Экзистенциальная традиция в русской литературе XX века. Диалоги на границах столетий (Заманская) - страница 64

И все-таки один предел в толстовском герое остается – жалость к себе; но она тут же оборачивается ненавистью к жене. Превалирующая над всем жалость к себе охраняет индивидуалистическое сознание от поступка – самоубийства. Но зато весь поток суицидальной энергии направляется вовне, в ненависть к ней, в поступок убийства (эпизод!).

Тревожно и неоднократно в «Крейцеровой сонате» Л. Толстой подчеркивает задачу, встающую перед экзистенциальным человеком – человеком XX века: отделить себя от «животного»; найти для себя пределы через преодоление в себе природы; только обретенные пределы могут осуществить это преодоление: ведь «животное ничто не может, не должно удерживать». Но пределов-то у человека и нет… Круг замкнулся. А когда он замкнулся – победило «животное», до конца и безвозвратно; это оно материализовалось (дематериализовав человека!) в катастрофическом поступке – в ужасе ревности.
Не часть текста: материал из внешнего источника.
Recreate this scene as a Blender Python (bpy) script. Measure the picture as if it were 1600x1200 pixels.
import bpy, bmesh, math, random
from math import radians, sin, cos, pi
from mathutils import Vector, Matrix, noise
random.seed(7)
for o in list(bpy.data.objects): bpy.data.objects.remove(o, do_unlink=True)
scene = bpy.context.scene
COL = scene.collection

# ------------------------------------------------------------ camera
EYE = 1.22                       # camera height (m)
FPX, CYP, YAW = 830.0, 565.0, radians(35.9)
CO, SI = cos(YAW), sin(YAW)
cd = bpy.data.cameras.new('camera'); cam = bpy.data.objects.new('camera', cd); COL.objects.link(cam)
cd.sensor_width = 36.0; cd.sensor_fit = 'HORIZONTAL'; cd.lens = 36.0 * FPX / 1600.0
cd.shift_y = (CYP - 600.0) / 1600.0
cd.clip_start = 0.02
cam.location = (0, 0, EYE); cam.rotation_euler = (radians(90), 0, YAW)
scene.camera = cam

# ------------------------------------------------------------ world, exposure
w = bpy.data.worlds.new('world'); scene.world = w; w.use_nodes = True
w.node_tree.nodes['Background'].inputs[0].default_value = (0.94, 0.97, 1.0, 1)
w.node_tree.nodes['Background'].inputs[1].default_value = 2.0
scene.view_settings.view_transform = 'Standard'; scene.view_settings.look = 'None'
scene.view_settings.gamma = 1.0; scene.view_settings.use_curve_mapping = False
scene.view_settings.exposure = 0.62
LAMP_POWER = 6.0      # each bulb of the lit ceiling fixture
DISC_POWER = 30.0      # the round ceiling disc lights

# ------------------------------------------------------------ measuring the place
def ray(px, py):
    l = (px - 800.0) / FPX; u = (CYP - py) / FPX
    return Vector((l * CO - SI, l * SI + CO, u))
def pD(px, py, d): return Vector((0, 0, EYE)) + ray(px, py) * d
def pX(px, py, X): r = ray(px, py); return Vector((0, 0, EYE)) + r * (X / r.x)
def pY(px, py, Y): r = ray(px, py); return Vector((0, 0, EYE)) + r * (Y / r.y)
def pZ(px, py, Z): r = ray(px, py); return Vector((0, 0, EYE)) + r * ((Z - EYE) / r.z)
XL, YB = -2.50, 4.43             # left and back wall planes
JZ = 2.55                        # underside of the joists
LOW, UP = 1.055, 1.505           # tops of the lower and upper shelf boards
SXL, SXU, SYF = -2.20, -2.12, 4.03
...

В сцену уездной гостиницы в «Крейцеровой сонате» опрокидывается арзамасский ужас из «Записок сумасшедшего». Получая психологическую и ситуативную мотивацию, под пером мастера диалектики души он обретает неповторимую силу художественного воплощения. Возникает пограничная ситуация, но только в центре ее теперь не ужас смерти, как в «Смерти Ивана Ильича», а ужас ревности, дьявол, который в Позднышеве оказывается сильнее ужаса смерти: ведь и после эпизода его мысли – это мысли не о смерти жены, не о своем преступлении, а надежда на то, что ничего не было! Никакого потрясения, которое якобы пережил Позднышев, нет: победил человек метафизический, победили ложная логика, дьявол, зверь, сумасшествие. И понял Позднышев, что поправить этого нельзя. А понял ли, для чего поправлять, – вопрос риторический…

Эпицентр повести – вопрос жены, в котором полностью смыкаются «Смерть Ивана Ильича» и «Крейцерова соната»: «Зачем все это было? Зачем?» Зачем жизнь? Главный вопрос произносит не Позднышев, а жена: через смерть открывается жизнь. Сама способность этот вопрос задать приходит лишь в преддверии смерти. Для Позднышева такая возможность не открылась: «Теперь я никак не мог не только убить себя, но и подумать об этом». И перед лицом смерти (жены, матери, живого человека) лишь две мысли застыли в этом чужом сознании: «глупо без сапог» и «надежда, что ничего не было». Нет никакого прозрения, тем более нравственного перерождения. Поиск пределов, который на протяжении повести ведет Позднышев, – теоретический, умозрительный, абстрактный. На деле же он – человек, утративший пределы; не сумасшедший, но человек с непоправимо искаженным сознанием и необратимо деформированной психикой. Л. Толстой подходил в 1880-е годы к выводу, который в начале XX века сформулировал Л. Андреев: судьбы интеллекта и морали неразрывны – разрушение, утрата одного неминуемо ведет к разрушению, утрате другого. Правда, первооснова открытого Толстым грядущего обесчеловечения человека находится, в отличие от андреевской концепции, в системе его взглядов и ценностей XIX века: разложение общественной морали, нарушение заповедей христианства.